Es kommt auf die Umstände des Einzelfalles an, ob den Vermieter - vom Fall der ausdrücklichen Fragestellung des Mieters abgesehen - hinsichtlich der Beschaffenheit und Lage der Mietsache sowie ihrer Einbindung in die Umwelt Aufklärungspflichten über bestimmte Eigenschaften treffen, soweit diese die Verwertbarkeit bzw. Nutzbarkeit der Mietsache beeinträchtigen können, auch wenn sie keinen Mangel begründen. Dabei ist auch zu berücksichtigen, ob der Mieter Anlass hatte, hinsichtlich der konkreten Umstände beim Vermieter nachzufragen, wenn er nicht selbst aufgrund der örtlichen Gegebenheiten eigene Recherchen hätte anstellen können und müssen. Ungefragt ist ein Vermieter in der Regel nicht verpflichtet, den Mieter über frühere Mieter des Mietobjektes zu informieren (OLG Düsseldorf, Urteil v. 7.10.2016, I-7 U 143/15, ZMR 2017, 691). Ungünstige Eigenschaften der Mietsache muss der Vermieter nicht ungefragt offenlegen.
Günstige Fotos
Ein Inserat mit günstigen Fotos ist keine arglistige Täuschung (LG Lübeck, Urteil v. 7.7.2022, 14 S 23/21, ZMR 2022, 891).
Die Arglist eines Vertreters muss sich der Vermieter zurechnen lassen.
Störender Gewerbebetrieb
Der Vermieter handelt arglistig, wenn er seinen Abschlussvertreter anweist, einen störenden Gewerbetrieb auf demselben. Grundstück nur bei Nachfrage zu erwähnen (Schmidt-Futterer/Eisenschmid, § 536d Rn. 7).
Bei mehreren Vermietern genügt die Arglist eines Einzigen, um die Rechtsfolge nach § 536d eintreten zu lassen (Schmidt-Futterer/Eisenschmid, § 536d Rn. 7).
3 Beweislast
Rz. 3
Der Mieter, der sich auf die Unwirksamkeit des Ausschlusses oder der Beschränkung seiner Rechte beruft, muss die Arglist des Vermieters beweisen (Schmidt-Futterer/Eisenschmid, § 536d Rn. 8), soweit nicht ohnehin der Ausschluss gem. § 536 Abs. 4 BGB oder § 307 BGB unwirksam ist.

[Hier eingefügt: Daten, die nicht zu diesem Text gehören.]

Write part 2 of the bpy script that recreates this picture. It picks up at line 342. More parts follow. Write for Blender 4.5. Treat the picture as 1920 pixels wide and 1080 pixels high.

Der Vermieter muss beweisen , dass er den Mangel mitgeteilt hat oder dass der Mieter den Mangel kannte. Wegen dieser Abgrenzungsschwierigkeiten im subjektiven Bereich bei Vermieter und Mieter hat die Vorschrift in der Praxis wenig Bedeutung und beschränkt sich auf ‹offensichtliche› Fälle. Bei der Wohnraummiete ist ohnehin § 536 Abs. 4 zu beachten, bei einer Formularklausel § 307 zu prüfen.
Die Regelung ist ihrer Natur nach zwingend, so dass es einer besonderen entsprechenden Anordnung nicht bedarf.